- The Washington Times - Tuesday, February 19, 2008

MOSCOW (AP) — President Vladimir Putin’s likely successor suggested in an interview published yesterday that the British Council and foreign NGOs spy on Russia, echoing accusations that have strained ties between Moscow and the West in particular Britain.

The remarks from Dmitry Medvedev were striking because he has tended to take a less confrontational tone with the West than Mr. Putin, leading to speculation that his expected election on March 2 might ease tension that has built up in recent years.

In an interview with the weekly Itogi, Mr. Medvedev suggested supporting Russian actions that led the British Council — an international cultural body funded by the British government — to suspend operations at its offices in St. Petersburg and Yekaterinburg.

Moscow said the offices were operating illegally.

If someone allows you in their home, act decently, Mr. Medvedev said in the interview published on Itogi’s Web site.

After all, it’s known that state-financed structures like the British Council … conduct a mass of other activities that are not so widely advertised, Mr. Medvedev was quoted as saying. Among other things, they are involved in gathering information and conducting intelligence activity.

Mr. Medvedev said he was unaware of any Russian NGOs allowed to operate freely in Britain.

Try registering one of our NGOs in London — a headache is guaranteed, he was quoted as saying.

The confrontation over the council further poisoned relations between Britain and Russia, already strained by both countries’ refusal to hand over suspects for prosecution.

Raising memories of Soviet-style scare tactics, the council’s Russian staff members were interviewed at night by police and intelligence agents.

Mr.
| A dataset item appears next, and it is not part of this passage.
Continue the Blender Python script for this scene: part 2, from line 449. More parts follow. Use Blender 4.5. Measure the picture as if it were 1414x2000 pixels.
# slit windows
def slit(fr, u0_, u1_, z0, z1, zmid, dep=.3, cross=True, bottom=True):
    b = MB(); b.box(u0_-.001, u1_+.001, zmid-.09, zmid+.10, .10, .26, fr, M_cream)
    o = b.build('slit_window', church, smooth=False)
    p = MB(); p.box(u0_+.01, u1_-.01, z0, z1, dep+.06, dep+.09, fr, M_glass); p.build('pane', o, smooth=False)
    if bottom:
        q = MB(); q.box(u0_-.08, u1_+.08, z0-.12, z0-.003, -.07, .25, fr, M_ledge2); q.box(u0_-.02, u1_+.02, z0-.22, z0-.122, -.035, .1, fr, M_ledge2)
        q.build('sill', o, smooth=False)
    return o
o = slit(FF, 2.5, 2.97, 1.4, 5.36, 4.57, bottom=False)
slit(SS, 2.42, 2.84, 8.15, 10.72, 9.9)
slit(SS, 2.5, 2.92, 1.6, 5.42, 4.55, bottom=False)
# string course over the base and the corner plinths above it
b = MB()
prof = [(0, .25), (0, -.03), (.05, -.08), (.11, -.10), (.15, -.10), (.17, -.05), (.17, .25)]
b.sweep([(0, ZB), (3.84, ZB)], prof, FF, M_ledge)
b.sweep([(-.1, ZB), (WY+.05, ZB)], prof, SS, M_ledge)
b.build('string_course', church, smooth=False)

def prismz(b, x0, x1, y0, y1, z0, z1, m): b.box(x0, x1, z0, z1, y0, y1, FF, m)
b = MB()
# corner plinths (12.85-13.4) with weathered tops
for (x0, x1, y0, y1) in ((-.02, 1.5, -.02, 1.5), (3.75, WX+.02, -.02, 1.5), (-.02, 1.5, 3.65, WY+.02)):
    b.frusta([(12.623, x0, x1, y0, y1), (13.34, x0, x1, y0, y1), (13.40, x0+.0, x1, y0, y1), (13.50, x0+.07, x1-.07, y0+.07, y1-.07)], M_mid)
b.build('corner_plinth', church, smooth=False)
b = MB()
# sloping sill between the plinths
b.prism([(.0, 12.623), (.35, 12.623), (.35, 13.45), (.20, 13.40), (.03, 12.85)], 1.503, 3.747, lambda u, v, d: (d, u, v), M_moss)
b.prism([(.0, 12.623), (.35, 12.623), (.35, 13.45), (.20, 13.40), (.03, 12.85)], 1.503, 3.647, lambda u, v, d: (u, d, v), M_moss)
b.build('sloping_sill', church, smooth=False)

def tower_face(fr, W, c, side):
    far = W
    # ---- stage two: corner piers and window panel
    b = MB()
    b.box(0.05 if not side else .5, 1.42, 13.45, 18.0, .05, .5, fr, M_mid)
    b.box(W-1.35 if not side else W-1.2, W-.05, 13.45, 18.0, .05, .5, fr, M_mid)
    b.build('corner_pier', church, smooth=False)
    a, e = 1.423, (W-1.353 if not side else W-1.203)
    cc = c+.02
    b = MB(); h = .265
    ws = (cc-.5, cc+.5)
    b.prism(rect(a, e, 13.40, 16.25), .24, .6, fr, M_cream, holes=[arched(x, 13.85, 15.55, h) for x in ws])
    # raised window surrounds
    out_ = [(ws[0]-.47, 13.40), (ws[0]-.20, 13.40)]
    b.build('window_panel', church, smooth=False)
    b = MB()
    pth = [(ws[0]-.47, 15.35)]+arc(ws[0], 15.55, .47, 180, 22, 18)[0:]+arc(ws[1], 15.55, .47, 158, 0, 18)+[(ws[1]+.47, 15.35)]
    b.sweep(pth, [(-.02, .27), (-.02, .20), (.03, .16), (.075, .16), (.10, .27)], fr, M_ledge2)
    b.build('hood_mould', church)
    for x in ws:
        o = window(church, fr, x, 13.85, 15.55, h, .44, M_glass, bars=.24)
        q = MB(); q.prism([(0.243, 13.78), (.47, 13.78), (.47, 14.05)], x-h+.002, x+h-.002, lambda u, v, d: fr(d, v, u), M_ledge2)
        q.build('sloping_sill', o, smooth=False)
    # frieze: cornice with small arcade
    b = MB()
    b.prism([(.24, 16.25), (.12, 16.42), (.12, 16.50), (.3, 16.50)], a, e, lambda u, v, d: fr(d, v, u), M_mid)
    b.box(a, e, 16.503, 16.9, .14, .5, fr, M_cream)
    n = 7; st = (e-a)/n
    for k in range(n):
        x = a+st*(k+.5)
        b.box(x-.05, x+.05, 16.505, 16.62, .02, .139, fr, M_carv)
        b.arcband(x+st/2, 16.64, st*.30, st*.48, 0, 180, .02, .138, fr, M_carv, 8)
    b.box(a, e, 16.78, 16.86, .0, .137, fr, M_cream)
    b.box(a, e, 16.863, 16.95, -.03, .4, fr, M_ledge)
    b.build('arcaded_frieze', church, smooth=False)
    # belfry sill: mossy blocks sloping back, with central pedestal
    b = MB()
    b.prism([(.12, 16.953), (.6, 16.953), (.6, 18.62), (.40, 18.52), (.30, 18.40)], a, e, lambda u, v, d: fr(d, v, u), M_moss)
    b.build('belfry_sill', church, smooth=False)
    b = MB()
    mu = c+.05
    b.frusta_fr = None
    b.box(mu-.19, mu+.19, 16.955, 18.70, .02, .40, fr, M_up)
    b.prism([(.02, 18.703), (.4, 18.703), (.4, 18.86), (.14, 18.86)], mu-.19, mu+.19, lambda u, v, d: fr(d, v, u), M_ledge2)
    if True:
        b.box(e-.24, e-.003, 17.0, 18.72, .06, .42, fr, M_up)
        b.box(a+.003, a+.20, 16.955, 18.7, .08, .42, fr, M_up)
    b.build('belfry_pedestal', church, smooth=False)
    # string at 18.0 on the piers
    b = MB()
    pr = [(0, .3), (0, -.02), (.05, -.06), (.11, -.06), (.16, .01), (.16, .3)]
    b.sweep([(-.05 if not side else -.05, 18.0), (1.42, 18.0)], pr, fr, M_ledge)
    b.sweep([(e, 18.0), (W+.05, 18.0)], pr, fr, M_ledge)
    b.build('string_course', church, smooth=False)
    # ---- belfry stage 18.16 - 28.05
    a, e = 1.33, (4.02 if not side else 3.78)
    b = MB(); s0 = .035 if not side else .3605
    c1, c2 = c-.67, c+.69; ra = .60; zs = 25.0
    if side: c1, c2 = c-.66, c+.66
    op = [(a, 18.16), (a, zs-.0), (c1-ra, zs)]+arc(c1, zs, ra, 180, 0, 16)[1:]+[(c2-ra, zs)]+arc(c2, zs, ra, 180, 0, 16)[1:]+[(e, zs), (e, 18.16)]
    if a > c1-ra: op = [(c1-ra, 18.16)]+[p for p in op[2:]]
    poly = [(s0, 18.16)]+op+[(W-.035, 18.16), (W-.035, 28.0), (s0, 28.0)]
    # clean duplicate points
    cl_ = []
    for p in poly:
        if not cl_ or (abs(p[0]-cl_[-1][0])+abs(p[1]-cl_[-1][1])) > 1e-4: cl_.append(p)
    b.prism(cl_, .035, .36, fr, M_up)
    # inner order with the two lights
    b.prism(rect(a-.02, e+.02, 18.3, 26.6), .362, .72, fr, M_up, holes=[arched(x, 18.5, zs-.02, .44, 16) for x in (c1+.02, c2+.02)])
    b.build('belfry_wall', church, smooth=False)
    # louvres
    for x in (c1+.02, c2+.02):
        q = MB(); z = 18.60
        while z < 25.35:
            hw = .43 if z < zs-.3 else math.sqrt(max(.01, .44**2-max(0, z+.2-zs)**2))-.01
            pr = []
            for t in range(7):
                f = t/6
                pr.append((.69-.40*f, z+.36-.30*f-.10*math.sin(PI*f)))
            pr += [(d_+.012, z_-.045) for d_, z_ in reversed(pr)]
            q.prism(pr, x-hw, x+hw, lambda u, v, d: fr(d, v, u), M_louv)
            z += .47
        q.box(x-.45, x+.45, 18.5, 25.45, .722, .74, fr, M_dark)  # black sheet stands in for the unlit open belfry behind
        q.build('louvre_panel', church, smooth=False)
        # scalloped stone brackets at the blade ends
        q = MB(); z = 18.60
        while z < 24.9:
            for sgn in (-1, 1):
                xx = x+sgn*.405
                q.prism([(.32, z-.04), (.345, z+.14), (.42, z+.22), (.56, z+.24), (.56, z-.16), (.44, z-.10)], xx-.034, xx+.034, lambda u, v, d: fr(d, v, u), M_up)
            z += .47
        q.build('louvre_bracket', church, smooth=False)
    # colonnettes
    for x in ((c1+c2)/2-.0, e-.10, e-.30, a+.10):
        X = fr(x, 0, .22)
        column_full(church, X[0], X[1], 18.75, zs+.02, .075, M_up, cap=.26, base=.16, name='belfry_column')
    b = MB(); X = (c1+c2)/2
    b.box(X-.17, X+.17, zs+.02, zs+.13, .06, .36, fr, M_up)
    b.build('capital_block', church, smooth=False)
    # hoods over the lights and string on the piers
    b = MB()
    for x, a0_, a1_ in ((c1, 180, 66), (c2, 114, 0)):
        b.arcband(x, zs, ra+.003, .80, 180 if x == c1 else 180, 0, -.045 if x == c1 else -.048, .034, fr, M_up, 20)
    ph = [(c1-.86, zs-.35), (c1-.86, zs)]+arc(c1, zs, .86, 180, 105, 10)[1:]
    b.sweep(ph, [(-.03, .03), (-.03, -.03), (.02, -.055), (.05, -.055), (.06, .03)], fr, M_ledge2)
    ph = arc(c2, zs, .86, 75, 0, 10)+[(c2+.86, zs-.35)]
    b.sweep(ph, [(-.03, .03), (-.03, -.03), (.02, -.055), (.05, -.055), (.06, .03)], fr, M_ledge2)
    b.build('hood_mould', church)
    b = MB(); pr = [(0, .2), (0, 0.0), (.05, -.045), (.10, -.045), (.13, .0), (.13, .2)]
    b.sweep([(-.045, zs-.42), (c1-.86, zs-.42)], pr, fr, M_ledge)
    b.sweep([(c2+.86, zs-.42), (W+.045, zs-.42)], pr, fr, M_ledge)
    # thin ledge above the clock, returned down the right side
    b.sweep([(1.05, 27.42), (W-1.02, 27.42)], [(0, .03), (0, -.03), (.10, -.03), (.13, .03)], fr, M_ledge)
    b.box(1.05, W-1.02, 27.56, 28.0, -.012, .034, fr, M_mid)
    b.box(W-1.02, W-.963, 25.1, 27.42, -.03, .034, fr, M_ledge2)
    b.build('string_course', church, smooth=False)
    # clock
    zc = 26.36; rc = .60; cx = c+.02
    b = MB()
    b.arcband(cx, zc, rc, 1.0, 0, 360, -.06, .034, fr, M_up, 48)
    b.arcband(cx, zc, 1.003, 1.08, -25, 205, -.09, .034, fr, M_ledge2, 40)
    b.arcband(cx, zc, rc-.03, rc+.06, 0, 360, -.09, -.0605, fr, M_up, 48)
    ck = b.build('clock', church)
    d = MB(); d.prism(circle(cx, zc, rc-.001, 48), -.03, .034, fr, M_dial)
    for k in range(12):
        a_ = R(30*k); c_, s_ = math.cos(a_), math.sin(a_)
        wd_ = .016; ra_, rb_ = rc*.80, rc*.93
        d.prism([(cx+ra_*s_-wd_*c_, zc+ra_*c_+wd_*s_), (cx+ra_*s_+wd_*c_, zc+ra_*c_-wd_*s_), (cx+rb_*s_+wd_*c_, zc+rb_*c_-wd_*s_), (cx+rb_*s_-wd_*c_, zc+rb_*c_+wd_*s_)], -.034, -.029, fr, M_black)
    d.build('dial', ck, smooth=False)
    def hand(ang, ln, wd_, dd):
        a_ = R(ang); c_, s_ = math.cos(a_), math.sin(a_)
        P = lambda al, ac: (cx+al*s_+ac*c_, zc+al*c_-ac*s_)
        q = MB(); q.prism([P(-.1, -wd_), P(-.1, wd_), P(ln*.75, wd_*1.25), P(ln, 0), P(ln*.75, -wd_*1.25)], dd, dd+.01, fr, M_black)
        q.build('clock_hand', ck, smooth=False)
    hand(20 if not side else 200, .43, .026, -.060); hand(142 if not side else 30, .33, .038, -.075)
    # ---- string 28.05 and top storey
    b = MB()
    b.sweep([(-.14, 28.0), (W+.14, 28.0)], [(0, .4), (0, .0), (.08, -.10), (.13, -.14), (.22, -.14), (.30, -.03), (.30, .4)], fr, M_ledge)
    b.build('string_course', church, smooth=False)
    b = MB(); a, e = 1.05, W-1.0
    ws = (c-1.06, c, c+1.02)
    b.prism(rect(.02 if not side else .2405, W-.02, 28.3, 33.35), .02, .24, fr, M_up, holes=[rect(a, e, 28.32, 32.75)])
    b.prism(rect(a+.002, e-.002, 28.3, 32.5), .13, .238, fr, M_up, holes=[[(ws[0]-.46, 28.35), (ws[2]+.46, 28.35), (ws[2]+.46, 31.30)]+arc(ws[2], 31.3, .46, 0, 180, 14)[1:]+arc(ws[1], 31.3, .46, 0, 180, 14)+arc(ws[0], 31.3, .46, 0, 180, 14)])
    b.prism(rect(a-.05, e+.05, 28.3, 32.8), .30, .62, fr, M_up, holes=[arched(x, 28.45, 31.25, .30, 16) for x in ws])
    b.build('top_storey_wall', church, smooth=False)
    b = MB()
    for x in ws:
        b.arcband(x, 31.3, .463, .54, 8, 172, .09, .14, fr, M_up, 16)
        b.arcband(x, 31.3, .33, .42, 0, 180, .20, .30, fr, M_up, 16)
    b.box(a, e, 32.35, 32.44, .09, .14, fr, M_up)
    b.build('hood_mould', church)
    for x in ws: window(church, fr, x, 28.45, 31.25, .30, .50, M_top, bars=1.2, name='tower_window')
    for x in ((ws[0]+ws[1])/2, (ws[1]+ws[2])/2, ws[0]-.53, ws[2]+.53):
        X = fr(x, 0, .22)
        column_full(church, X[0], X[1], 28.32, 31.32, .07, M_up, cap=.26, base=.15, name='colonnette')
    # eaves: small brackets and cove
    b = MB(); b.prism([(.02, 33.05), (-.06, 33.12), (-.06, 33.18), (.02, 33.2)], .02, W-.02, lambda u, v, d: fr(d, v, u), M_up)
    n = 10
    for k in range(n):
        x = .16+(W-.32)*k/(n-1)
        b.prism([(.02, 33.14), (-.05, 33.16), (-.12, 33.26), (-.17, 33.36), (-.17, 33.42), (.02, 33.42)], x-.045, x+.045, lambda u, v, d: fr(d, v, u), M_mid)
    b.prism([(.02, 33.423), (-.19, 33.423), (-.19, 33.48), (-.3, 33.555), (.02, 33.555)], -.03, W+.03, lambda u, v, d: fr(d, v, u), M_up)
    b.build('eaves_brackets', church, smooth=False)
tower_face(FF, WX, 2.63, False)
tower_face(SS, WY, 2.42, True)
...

Medvedev indicated that Russia would continue to confront the West on issues large and small. If you meekly put up with any pressure, others stop taking you into account, he said.

Mr. Medvedev also rejected Western accusations that Russia uses its energy riches as a tool in political blackmail, saying similar charges could just as easily be pressed against the United States.

If one so desired, one could call the U.S. a financial aggressor and economic terrorist for forcing its currency and its business standards on the world, he said.

Support from Mr. Putin and the Kremlin virtually ensures Mr. Medvedev victory in the March election.

In the interview, he said Russia cannot survive without a strong presidency and sought to counter speculation that he might serve as a figurehead while Mr. Putin, who Mr. Medvedev says he will make his prime minister, would continue to rule.

There are not three, four or five centers of power, Mr. Medvedev said. The president governs Russia, and according to the constitution there can be only one.

At the same time, he said he would work closely with Mr. Putin in an atmosphere of trust and partnership.